In other words, losing Unilever as a paying customer would be a huge loss to Google and Facebook. Which is precisely what the company’s chief marketing officer threatened to do on Monday, unless the advertising giants earn back the trust lost in recent years.


‘Social media must win trust back’

Unilever’s chief marketing officer, Keith Weed, on Monday described the likes of Google and Facebook as “a swamp”, tainted with fake news and content that promotes racism, sexism, extremism and a number of other social issues.

The marketing exec says Unilever can’t continue to associate itself with platforms that allow such content to be accessed and shared by so many people.

“As a brand-led business, Unilever needs its consumers to have trust in our brands,” he said in a statement ahead of his speech at the Interactive Advertising Bureau’s annual leadership meeting in Palm Desert, California, on Monday. “We can’t do anything to damage that trust — including the choice of channels and platforms we use. So, 2018 is the year when social media must win trust back.”

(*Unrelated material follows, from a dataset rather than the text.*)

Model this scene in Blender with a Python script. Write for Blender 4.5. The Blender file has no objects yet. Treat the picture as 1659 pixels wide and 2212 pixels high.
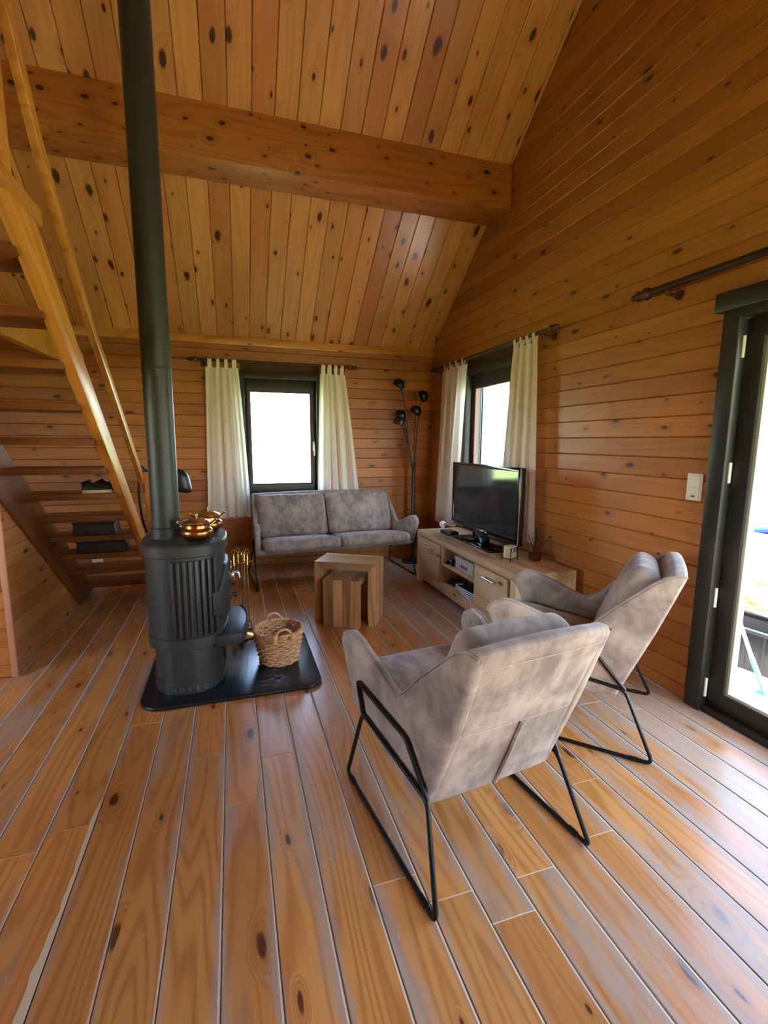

Unilever is the world’s fourth largest advertiser, only trailing behind Proctor & Gamble, Samsung and Nestlé. In 2017, the London-based firm spent $8.6 billion on advertising across its army of household brands, which means anything it says has clout in the industry.


A new kind of pressure on Google, Facebook

Both Facebook and Google were quick to responded to Weed’s comments, insisting they are working towards the same goals. “We fully support Unilever’s commitments and are working closely with them,” Facebook said in a statement. While Google echoed a similar sentiment in its own statement:

“Keith has always pushed us and the industry to be better,” Google said in its own statement. “There is nothing we take more seriously than the trust and safety of our users, customers and partners, and we will continue to work to earn that trust every day.”

Either way, both tech giants are facing new kinds of pressure as advertisers and law enforcers start to place boundaries. This week a German court also ruled that Facebook’s use of personal data is illegal due to not getting the necessary consent from users – and this is before GDPR kicks in. While Google faces continued pressure from global regulators regarding antitrust issues with India being the latest to fine the search giant – this time to the total of $21.1 million.

How much this will change the way Google operates remains to be seen, but 2018 looks like an interesting year to see how the power balance between tech giants providing ad platforms and the brands paying for them shifts.